AK DOC Today

News, Events, and Activities in the Alaska Department of Corrections

Commissioner Meets With Interior Alaska Native, Rural Leaders


Corrections Commissioner Joe Schmidt led a department team in a round-table discussion with Interior Alaska Native and Rural leaders in Fairbanks December 8th. The agenda included Goose Creek prison, probation and parole, recruitment, programming, reducing recidivism and the role of communities in supporting successful prisoner re-entry into the community. The meetings have become an annual event. This year the commissioner was joined by Attorney General John Burns and Public Safety Commissioner Joe Masters. The round-table was organized by Dorothy Shockley, staff to Sen. Albert Kookesh. Participating organizations included Steve Ginnis representing the Fairbanks Native Association, Jerry Isaac of Tanana Chiefs, Rev. Anna Frank of the Episcopal Diocese and Native Justice Advocate Shirley Lee.
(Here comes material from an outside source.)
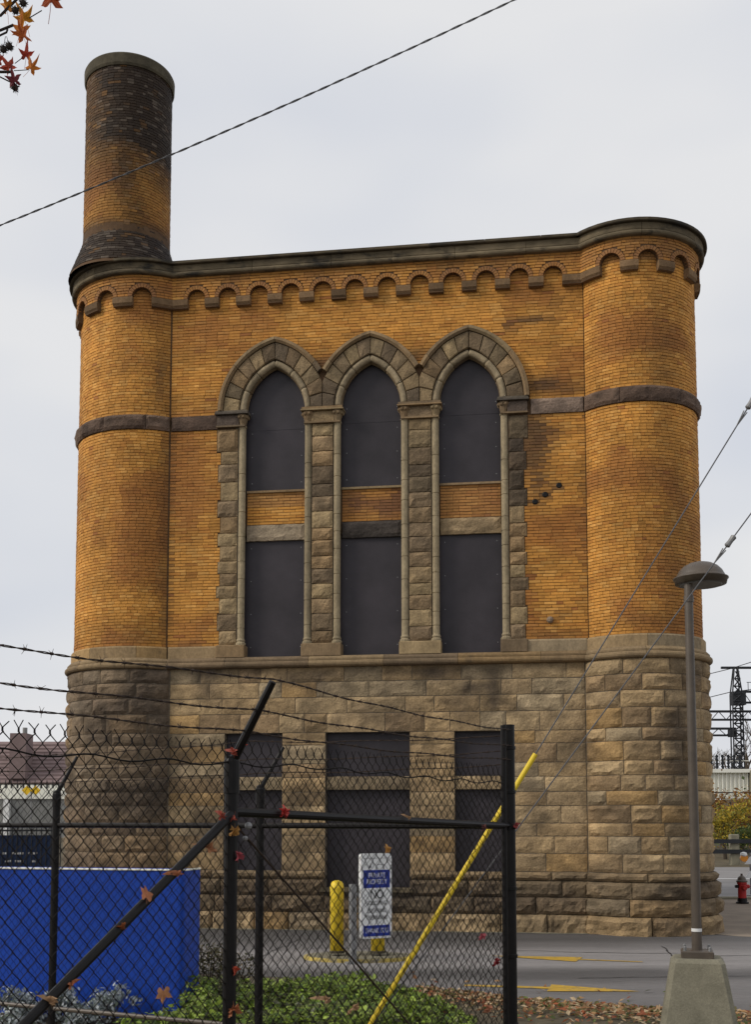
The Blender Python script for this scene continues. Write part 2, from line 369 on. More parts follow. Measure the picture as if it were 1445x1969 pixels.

WCC Inmates Crochet for Community Give-Back


After six weeks, ten inmates at Wildwood Correctional Center’s minimum camp have completed a crochet project with a goal of giving back to the community. In six weeks, the inmates have made over 90 hats and mittens to be donated to local elementary schools through a community organization. The program is modeled after one at the Palmer Correctional Center. Inmates complete three projects for charity and a fourth one can be sent home to their family. The crochet program started with 5 inmates and at the end of six weeks, at least ten inmates are being taught the basics of crocheting by an inmate teacher.

“We have some big ideas”, says Assistant Superintendent Shannon McCloud. “We answered a radio announcement from one of the local elementary schools for the need of warm weather gear and the inmates got busy and made 50 hats. I just dropped them off last week and they were very much appreciated. Next, we hope to donate to a Veteran’s organization and eventually make items for Hospice of Alaska. This is a way that we can have these guys give back to our communities.

The program is sustained by donated yarn, said superintendent Bob Hibpshman, who also sees the program as a way to keep inmates busy and out of trouble. “What a wonderful way to help these guys learn a new skill and help others in the process. One thing that is needed to make this program a success is yarn. We have been taking donations from the Salvation Army and private donors, we hope this program can continue and grow in the future.”